> [Records with scene code]
○ ○ ○ ○ ○
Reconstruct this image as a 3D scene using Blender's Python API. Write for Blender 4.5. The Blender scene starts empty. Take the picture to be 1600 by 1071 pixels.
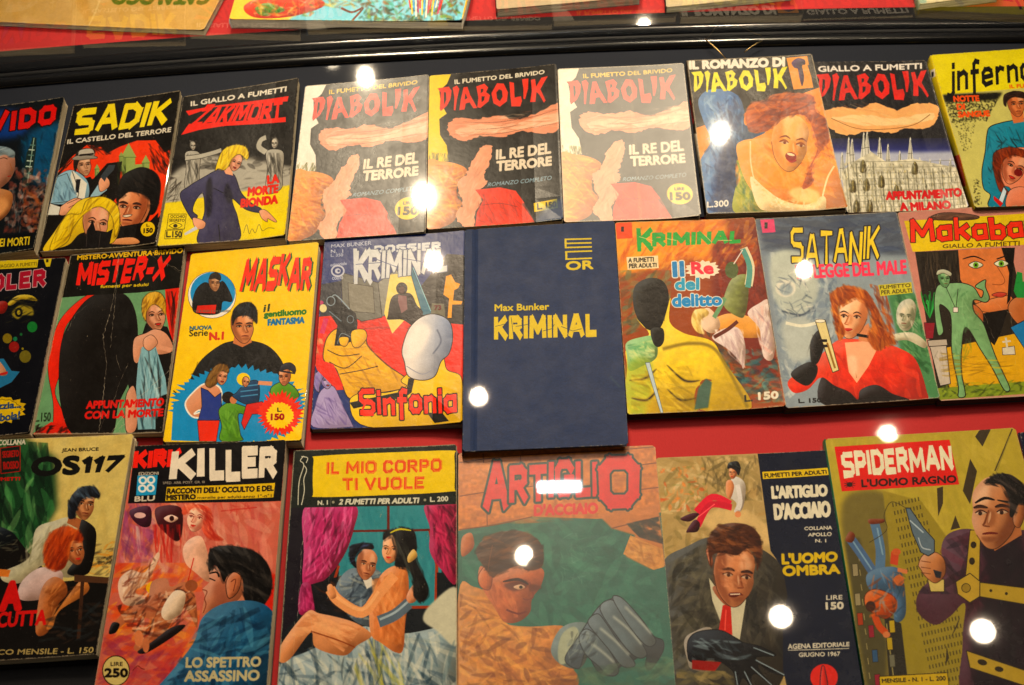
import bpy, math, random
import numpy as np
from mathutils import Matrix, Vector

# ------------------------------------------------------------------ camera
FPX, CXP, CYP = 1890.0, 800.0, 535.5          # focal length and centre, in pixels of a 1600 x 1071 frame
TILT, ROLL, HCAM = 31.0, -1.3, 0.866
_t, _r = math.radians(TILT), math.radians(ROLL)
FWD = np.array([0, math.sin(_t), -math.cos(_t)])
_R0 = np.array([1.0, 0, 0]); _U0 = np.cross(_R0, FWD)
RGT = _R0 * math.cos(_r) + _U0 * math.sin(_r)
UPV = -_R0 * math.sin(_r) + _U0 * math.cos(_r)
sc = bpy.context.scene
col = sc.collection
cam = bpy.data.cameras.new("camera"); cam_o = bpy.data.objects.new("camera", cam); col.objects.link(cam_o)
M3 = Matrix((RGT, UPV, -FWD)).transposed()
cam_o.matrix_world = Matrix.Translation((0, 0, HCAM)) @ M3.to_4x4()
cam.sensor_width = 36.0; cam.lens = FPX / 1600 * 36.0; cam.clip_start = 0.01; cam.clip_end = 60
cam.dof.use_dof = True; cam.dof.focus_distance = 1.02; cam.dof.aperture_fstop = 9.0
sc.camera = cam_o
sc.view_settings.view_transform = 'Standard'; sc.view_settings.look = 'None'
sc.view_settings.exposure = 0.0; sc.view_settings.gamma = 1.0
sc.render.engine = 'CYCLES'
sc.cycles.max_bounces = 6; sc.cycles.transparent_max_bounces = 12

def ray(px, py):
    d = FWD * FPX + RGT * (px - CXP) + UPV * (CYP - py)
    return d / np.linalg.norm(d)
def at(px, py, z=0.0):
    """where the line of sight through a photograph pixel meets height z"""
    d = ray(px, py); s = (z - HCAM) / d[2]
    return np.array([d[0] * s, d[1] * s, z])

# ------------------------------------------------------------------ room: dim, lit by ceiling spots
w = bpy.data.worlds.new("World"); sc.world = w; w.use_nodes = True
w.node_tree.nodes["Background"].inputs[0].default_value = (1.0, 0.86, 0.70, 1)
w.node_tree.nodes["Background"].inputs[1].default_value = 0.05

def emat(name, colr, s):
    m = bpy.data.materials.new(name); m.use_nodes = True; n = m.node_tree.nodes; n.clear()
    e = n.new("ShaderNodeEmission"); e.inputs[0].default_value = (*colr, 1); e.inputs[1].default_value = s
    o = n.new("ShaderNodeOutputMaterial"); m.node_tree.links.new(e.outputs[0], o.inputs[0]); return m
def pmat(name, colr, rough=0.5, spec=0.5, coat=0.0, metal=0.0):
    m = bpy.data.materials.new(name); m.use_nodes = True; b = m.node_tree.nodes["Principled BSDF"]
    b.inputs["Base Color"].default_value = (*colr, 1); b.inputs["Roughness"].default_value = rough
    b.inputs["Specular IOR Level"].default_value = spec; b.inputs["Coat Weight"].default_value = coat
    b.inputs["Coat Roughness"].default_value = 0.03; b.inputs["Metallic"].default_value = metal
    return m
def lin(c):
    if isinstance(c, str): c = [int(c[i:i + 2], 16) / 255 for i in (1, 3, 5)]
    return tuple(((x + .055) / 1.055) ** 2.4 if x > .04045 else x / 12.92 for x in c)
def mesh(name, verts, faces, mat, parent=None, smooth=False, uv=None):
    me = bpy.data.meshes.new(name); me.from_pydata([tuple(map(float, v)) for v in verts], [], faces)
    if uv is not None:
        l = me.uv_layers.new(name="UVMap")
        for lp in me.loops: l.data[lp.index].uv = uv[lp.vertex_index]
    if mat is not None: me.materials.append(mat)
    if smooth: me.shade_smooth()
    me.update(); o = bpy.data.objects.new(name, me); col.objects.link(o)
    if parent is not None: o.parent = parent
    return o
def empty(name, loc, label, cat, group=None):
    o = bpy.data.objects.new(name, None); col.objects.link(o); o.location = loc; o.empty_display_size = .02
    o["label"] = label; o["category"] = cat
    if group: o["group"] = group
    return o
def frustum(name, x0, x1, r0, r1, z0, z1, mat, parent, n=24, cap=True):
    vs = [(r * math.cos(2 * math.pi * i / n), r * math.sin(2 * math.pi * i / n), z) for r, z in ((r0, z0), (r1, z1)) for i in range(n)]
    fs = [(i, (i + 1) % n, n + (i + 1) % n, n + i) for i in range(n)]
    if cap: fs.append(tuple(range(n, 2 * n)))
    return mesh(name, vs, fs, mat, parent, True)

# lamps hang where the reflections in the photograph place them (mirrored in the plane of the covers)
M_BULB = emat("halogen_bulb", (1.0, 0.80, 0.56), 140.0)
M_HOUSE = pmat("lamp_housing", (.02, .02, .02), .5)
ZL = 2.45
def mirror_point(px, py, zl=ZL, zp=0.01):
    h = at(px, py, zp); d = ray(px, py); d[2] = -d[2]
    return h + d * ((zl - zp) / d[2])
LAMPS = [(519, 96, .19, 0), (571, 119, .24, 140), (663, 311, .24, 200), (748, 623, .25, 9), (678, 410, .24, 60), (1256, 424, .24, 9),
         (1124, 214, .23, 160), (1388, 676, .26, 6), (1221, 962, .30, 5), (1536, 986, .31, 5), (820, 867, .26, 5), (1006, 42, .18, 14)]
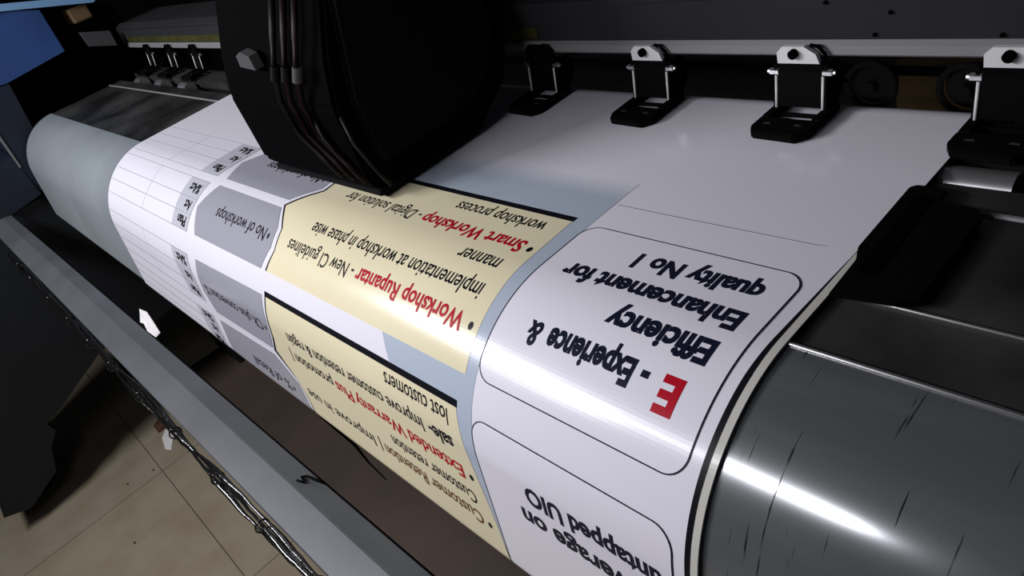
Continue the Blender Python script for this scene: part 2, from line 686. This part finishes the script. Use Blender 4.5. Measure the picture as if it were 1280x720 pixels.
# stand: side panel, leg and forward foot on a castor
b = BM()
add_prism(b, [(.22, -.57), (1.7, -.57), (1.7, -2.05), (.12, -2.0), (-.42, -2.24), (-.60, -2.30), (-.58, -2.40),
              (-.70, -2.52), (-.80, -2.74), (-1.14, -2.90), (-1.34, -2.82), (-1.1, -2.2), (-.6, -1.3), (-.12, -.75)],
          -7.35, -8.6)
stand = obj('stand_panel', b, M['teal'], printer)
b = BM()
add_box(b, -8.3, -7.6, 1.1, 1.7, -3.1, -2.0, .02)
obj('stand_leg', b, M['teal'], printer)
b = BM()
add_box(b, 1.3, 1.5, 1.1, 1.7, -3.1, -.4, .02)
obj('stand_leg', b, M['teal'], printer)
b = BM()
add_cyl(b, (-8.05, -1.02, -2.98), (-7.85, -1.02, -2.98), .12, 24)
c_ = obj('castor', b, M['rubber'], printer, smooth=False)
b = BM()
add_prism(b, [(-1.1, -2.86), (-.94, -2.82), (-.98, -2.98), (-1.06, -2.98)], -8.09, -7.81)
obj('castor_fork', b, M['greydim'], c_)

# ================================================================== BANNER
X0, X1 = -4.685, -.657
S_BACK, S_FRONT = -1.25, S_END - .01
b = BM()
ss = [S_BACK, -1.12, -1.04] + [S_DIP - .02 * k for k in range(8, -1, -1)] + [-.6, -.3, -.1] + [k for k in S_KNOTS if k < S_FRONT] + [S_FRONT]
xs = [X0 + (X1 - X0) * i / 12 for i in range(13)]
top = [[b.verts.new(surf(x, s, L0)) for s in ss] for x in xs]
bot = [[b.verts.new(surf(x, s, L0 - .0022)) for s in ss] for x in xs]
for i in range(12):
    for j in range(len(ss) - 1):
        b.faces.new((top[i][j], top[i][j + 1], top[i + 1][j + 1], top[i + 1][j]))
        b.faces.new((bot[i][j], bot[i + 1][j], bot[i + 1][j + 1], bot[i][j + 1]))
for j in range(len(ss) - 1):
    b.faces.new((top[0][j], bot[0][j], bot[0][j + 1], top[0][j + 1]))
    b.faces.new((top[12][j], top[12][j + 1], bot[12][j + 1], bot[12][j]))
for i in range(12):
    b.faces.new((top[i][0], top[i + 1][0], bot[i + 1][0], bot[i][0]))
    b.faces.new((top[i][-1], bot[i][-1], bot[i + 1][-1], top[i + 1][-1]))
bmesh.ops.recalc_face_normals(b, faces=b.faces[:])
banner = obj('printed_banner', b, M['paper'], None, W(-2.67, .9, 0), smooth=True)
banner.data.set_sharp_from_angle(angle=math.radians(50))
tag(banner, 'glossy white vinyl banner half printed with upside-down text, curving over the printer front', 'banner')


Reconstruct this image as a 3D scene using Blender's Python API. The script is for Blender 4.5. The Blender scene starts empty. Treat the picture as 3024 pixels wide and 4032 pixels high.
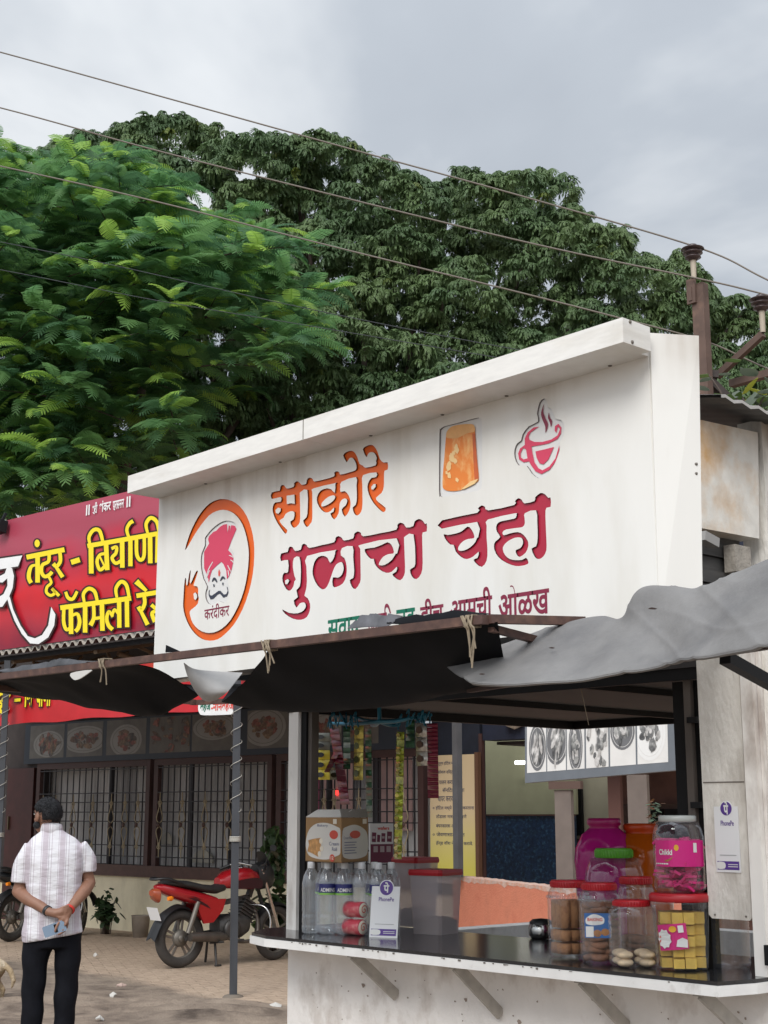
import bpy, bmesh, math, random
import numpy as np
from mathutils import Vector, Matrix
from mathutils.geometry import tessellate_polygon
R = math.radians
SC = bpy.context.scene
COL = SC.collection
# ---------------------------------------------------------------- camera
F, CX, CY, HC = 5600.0, 1512.0, 2016.0, 1.6          # focal length and centre in photo pixels, eye height
PITCH = math.atan2(1190, F); AL = R(42)
fw = np.array([-math.cos(AL)*math.cos(PITCH), math.sin(AL)*math.cos(PITCH), math.sin(PITCH)])
rt = np.array([math.sin(AL), math.cos(AL), 0.0]); up = np.cross(rt, fw)
EYE = np.array([0, 0, HC])
cd = bpy.data.cameras.new('camera'); cam = bpy.data.objects.new('camera', cd); COL.objects.link(cam)
cd.sensor_fit = 'VERTICAL'; cd.sensor_height = 36; cd.sensor_width = 27; cd.lens = 36*F/4032
cd.clip_start = 0.1; cd.clip_end = 1000
cam.matrix_world = Matrix(((rt[0], up[0], -fw[0], 0), (rt[1], up[1], -fw[1], 0), (rt[2], up[2], -fw[2], HC), (0, 0, 0, 1)))
SC.camera = cam
# ---------------------------------------------------------------- sky and sun
SUN_EL = R(39)       # overcast: a broad bright patch of cloud behind the viewer
sund = Vector((math.cos(SUN_EL)*math.cos(R(-62)), math.cos(SUN_EL)*math.sin(R(-62)), math.sin(SUN_EL)))
wd = bpy.data.worlds.new('World'); SC.world = wd; wd.use_nodes = True
nt = wd.node_tree; N = nt.nodes; L = nt.links
for n in list(N): N.remove(n)
def wn(t, **k):
    n = N.new(t)
    for a, b in k.items(): setattr(n, a, b)
    return n
def wmath(op, a, b=None, clamp=False):
    n = wn('ShaderNodeMath', operation=op, use_clamp=clamp)
    for i, v in enumerate((a, b)):
        if v is None: continue
        if isinstance(v, (int, float)): n.inputs[i].default_value = v
        else: L.new(v, n.inputs[i])
    return n.outputs[0]
out = wn('ShaderNodeOutputWorld'); bg = wn('ShaderNodeBackground'); bg.inputs['Strength'].default_value = 0.1
sky = wn('ShaderNodeTexSky', sky_type='NISHITA'); sky.sun_disc = False; sky.sun_elevation = SUN_EL
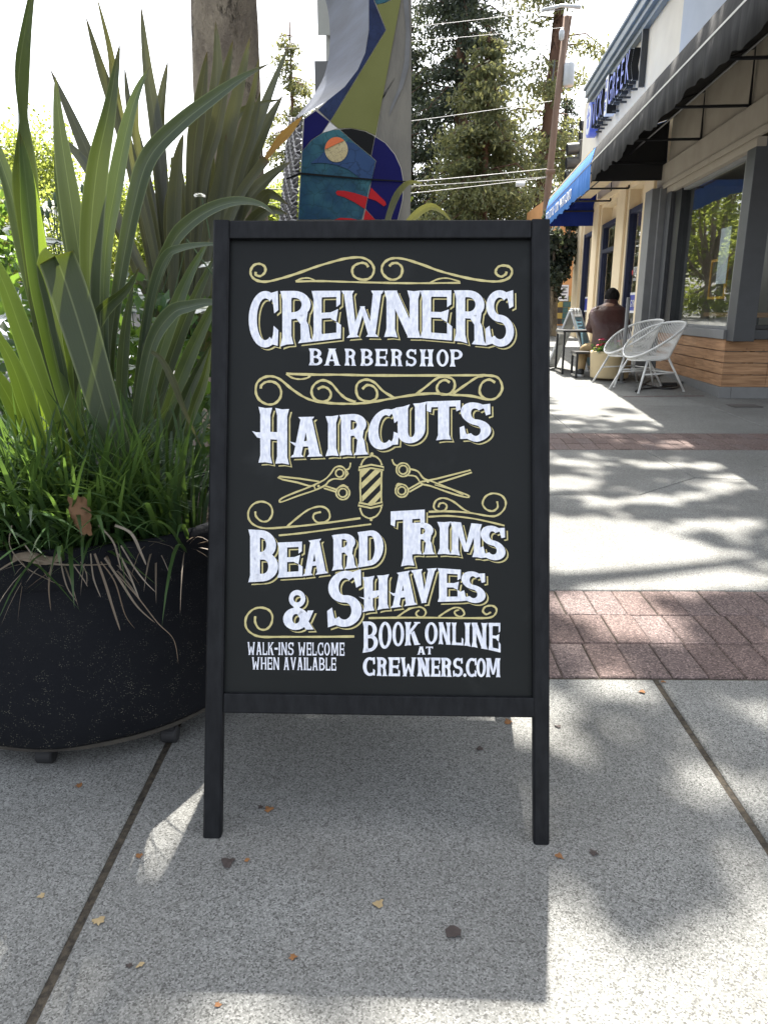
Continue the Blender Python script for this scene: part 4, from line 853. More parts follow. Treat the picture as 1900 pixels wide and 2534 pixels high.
# ------------------------------------------------------------------ awnings
def awning(name, s0, s1, nE, zE, mat_f, label, drop=.26, waves=0, lining=None, seam=None):
    root = thing(name, Bp((s0 + s1) / 2, 0, 3.3), label, 'awning'); mb = MB(); n = 150
    def row(s):
        w_ = .022 * math.sin(s * 3.1) + .018 * math.sin(s * 7.7 + 1) + .012 * math.sin(s * 17.)
        fold = .012 * math.sin(s * 9) + .01 * math.sin(s * 23 + 2)
        return [Bp(s, .0, zE + .55), Bp(s, nE - .10, zE + .25), Bp(s, nE - .05, zE + .205), Bp(s, nE, zE), Bp(s, nE + fold * .4, zE - drop * .4), Bp(s, nE + fold, zE - drop + w_ * waves)]
    rows = [row(lerp(s0, s1, i / n)) for i in range(n + 1)]; k = 6; 
    for r_ in rows: mb.v += r_
    for i in range(n):
        for j in range(k - 1): mb.face((i * k + j, i * k + j + 1, (i + 1) * k + j + 1, (i + 1) * k + j))
    cover = mb.build('cover', mat_f, root, True); md = cover.modifiers.new('cloth_thickness', 'SOLIDIFY'); md.thickness = .003
    mb = MB(); e = MB()
    pl = [Bp(s1, .01, zE - drop * .95), Bp(s1, nE - .01, zE - drop * .95), Bp(s1, nE - .01, zE), Bp(s1, nE - .06, zE + .2), Bp(s1, nE - .11, zE + .24), Bp(s1, .01, zE + .53)]
    mb.prism(pl, bu * .004); mb.build('end_panel', lining or mat_f, root)
    mb = MB()
    for i in range(int((s1 - s0) / 1.55) + 1):
        s = s1 - .03 - 1.55 * i; mb.tube([Bp(s, .02, zE - .03), Bp(s, nE - .02, zE - .03), Bp(s, nE - .06, zE + .19), Bp(s, .03, zE + .5), Bp(s, .02, zE - .03)], .016, 6)
    mb.tube([Bp(s0, nE - .02, zE - .01), Bp(s1, nE - .02, zE - .01)], .014, 6); mb.tube([Bp(s0, nE * .5, zE + .1), Bp(s1, nE * .5, zE + .1)], .012, 6); mb.build('frame', M['black'], root)
    if seam: mb = MB(); bbox(mb, s0, s1, nE + .002, nE + .006, zE - .006, zE + .012); mb.build('piping', seam, root)
    return root
def m_cloth(name, a, b, tcol, tr=.15):
    N = NT(name); v = N.map((1, 1, .12)); f = N.noise(9, 4, v)
    c = N.mix(N.ramp(f, [(.4, 0.), (.68, 1.)]), a, b); N.bump(N.noise(5, 3, N.map((1, 1, .2))), .6, .03); N.fin(c, .8, 0, .2)
    t = N.n('ShaderNodeBsdfTranslucent'); t.inputs['Color'].default_value = (*tcol, 1); mx = N.n('ShaderNodeMixShader'); mx.inputs[0].default_value = tr
    N.l(N.b.outputs[0], mx.inputs[1]); N.l(t.outputs[0], mx.inputs[2]); N.l(mx.outputs[0], N.out.inputs['Surface']); return N.mat
M['bcloth'] = m_cloth('black_awning_cloth', (.018, .018, .020), (.040, .039, .038), (.02, .02, .02), .02)
M['blcloth'] = m_cloth('blue_awning_cloth', (.085, .25, .66), (.11, .29, .70), (.06, .2, .7), .25); M['blin'] = m_cloth('blue_awning_lining', (.012, .03, .20), (.014, .035, .22), (.01, .03, .25), .12)
awning('black_awning', -6.5, 3.2, 1.05, 3.0, M['bcloth'], 'black awning with a wavy valance over the grey shopfront', .27, 1.0, M['black'], pm('white_piping', (.75, .73, .68), None, 8, .6))
ba = awning('blue_awning', 3.26, 8.6, 1.05, 3.0, M['blcloth'], 'bright blue awning with white lettering over the cream shopfront', .34, .5, M['blin'], pm('grey_piping', (.16, .18, .24), None, 8, .6))
text_mesh('lettering', 'PITA \u00b7 BOTTLE \u00b7 CORK \u00b7 WRAP & SALAD', .235, wallM(8.35, 1.075, 2.745), M['signwhite'], ba, .002, sx=.82)
mb = MB(); bbox(mb, 3.5, 8.55, .14, 1.0, 3.22, 3.25); mb.build('soffit', M['cream'], bld)
# small window graphics
def flat(name, s0, s1, n, z0, z1, mat_, lab, cat, th=.003):
    mb = MB(); bbox(mb, s0, s1, n, n + th, z0, z1); o = mb.build(name, mat_); return tag(o, lab, cat)
t = thing('window_decal', Bp(5, -.15, 1.0), 'blue and white band with lettering low on the first cream shop window', 'decal')
mb = MB(); bbox(mb, 4.44, 5.09, -.073, -.071, .93, 1.19); mb.build('band', pm('decal_blue', (.02, .04, .36), None, 5, .5), t); mb = MB(); bbox(mb, 4.44, 5.09, -.072, -.069, .89, .93); bbox(mb, 4.44, 5.09, -.072, -.069, 1.19, 1.23); mb.build('border', M['signwhite'], t); text_mesh('lettering', 'GYROS', .17, wallM(5.03, -.067, .99), M['signwhite'], t, .001, sx=.85)
t = thing('window_decal', Bp(9.3, -.15, 1.0), 'blue and white band low on the far cream shop window', 'decal')
mb = MB(); bbox(mb, 8.84, 9.64, -.073, -.071, .93, 1.19); mb.build('band', bpy.data.materials['decal_blue'], t); mb = MB(); bbox(mb, 8.84, 9.64, -.072, -.069, .89, .93); bbox(mb, 8.84, 9.64, -.072, -.069, 1.19, 1.23); mb.build('border', M['signwhite'], t)
t = thing('window_decal', Bp(4.8, -.15, 1.5), 'white PICK UP lettering with a red heart on the first cream shop window', 'decal')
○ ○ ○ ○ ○
> [EXERCISE DIRECTIONS] Copy every line in the records above that contains the word "Treat".

> [FINAL ANSWER]
Reconstruct this image as a 3D scene using Blender's Python API. The script is for Blender 4.5. The Blender scene starts empty. Treat the picture as 3024 pixels wide and 4032 pixels high.
Continue the Blender Python script for this scene: part 4, from line 853. More parts follow. Treat the picture as 1900 pixels wide and 2534 pixels high.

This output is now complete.